Public Power Campaign is Electrifying + 2021 Manhattan DA Race Heats Up
No 125
Tuesday, July 30, 2019
A note to our readers: The Thorn has switched from Mailchimp to Substack so we can keep delivering you local New York politics news from a socialist perspective with fewer administrative costs. Starting in January 2022 our new issues can be at thethornnyc.substack.com along with how to subscribe. This website will serve as an archive of our past issues.
Local News
- During last weekend’s heat wave, Con Edison intentionally cut power to 33,000 customers in southeast Brooklyn, including several majority black neighborhoods that rank highly on the city’s heat vulnerability index. Con Edison said that cutting power to these customers was necessary to prevent a larger blackout that would have knocked the power out for those residents anyway.
- Con Edison’s recent high profile failures have opened up organizing opportunities for environmental justice activists, including NYC-DSA’s Ecosocialist Working Group, to bring debate around a public takeover of the electric grid into the mainstream. Council Member Antonio Reynoso (District 34, Williamsburg) has firmly come out in favor of a public energy grid, and even Mayor de Blasio raised the prospect of a public takeover without fully committing to it.
- On Wednesday, the MTA Board approved a major reorganization plan that will eliminate up to 2700 white collar jobs and alter the transit authority’s hierarchy, despite transit advocates’ concerns that it was rushed and crafted out of public view.
- The City Council is leaning towards passing a package of bills sponsored by Council Members Keith Powers and Carlina Rivera to limit upfront rental costs, some of which would cap both broker’s fees and security deposits to a maximum of one month’s rent.
- As a result of a lawsuit from disability advocates that claimed the City was violating the Americans with Disabilities Act of 1990, City Hall officially pledged to make all 162,000 street corners across NYC fully ADA-accessible within 15 years.
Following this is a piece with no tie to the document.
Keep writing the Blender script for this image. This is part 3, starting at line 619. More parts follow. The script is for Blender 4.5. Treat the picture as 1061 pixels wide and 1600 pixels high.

- Over 24,000 people have inundated the NYS Department of Education with comments regarding a proposal to bolster the agency’s oversight of private schools’ curricula and practices. The proposed regulations, which arose from repeated criticism of ultra-Orthodox yeshivas failing to provide students with sufficient coursework in secular subjects, would allow the agency to audit independent schools every five years to ensure equivalency with public school curricula.
Elections
- The recount for the Queens District Attorney race was completed, resulting in a 60 vote lead for Melinda Katz over Tiffany Cában. Cában’s legal team now intends to contest the validity of an unknown number of individual affidavit ballots that were thrown out by the Queens Board of Elections. Their court date is August 6.
- Janos Marton, a decarceration activist who helped lead the #CLOSERikers campaign, has announced his campaign for Manhattan District Attorney in 2021 as a reform candidate. Marton joins a growing field that includes law professor Alvin Bragg and potentially Assembly Member Dan Quart (District 73, Upper East Side). Incumbent DA Cy Vance has not yet decided whether he will run for a fourth term.
- 2020 congressional primaries are heating up. Cabán volunteer Mel Gagarin announced a challenge to Queens Rep. Grace Meng (NY-6), and Adem Bunkedekko, who nearly defeated Brooklyn Rep. Yvette Clarke (NY-9) in 2018, announced a second run.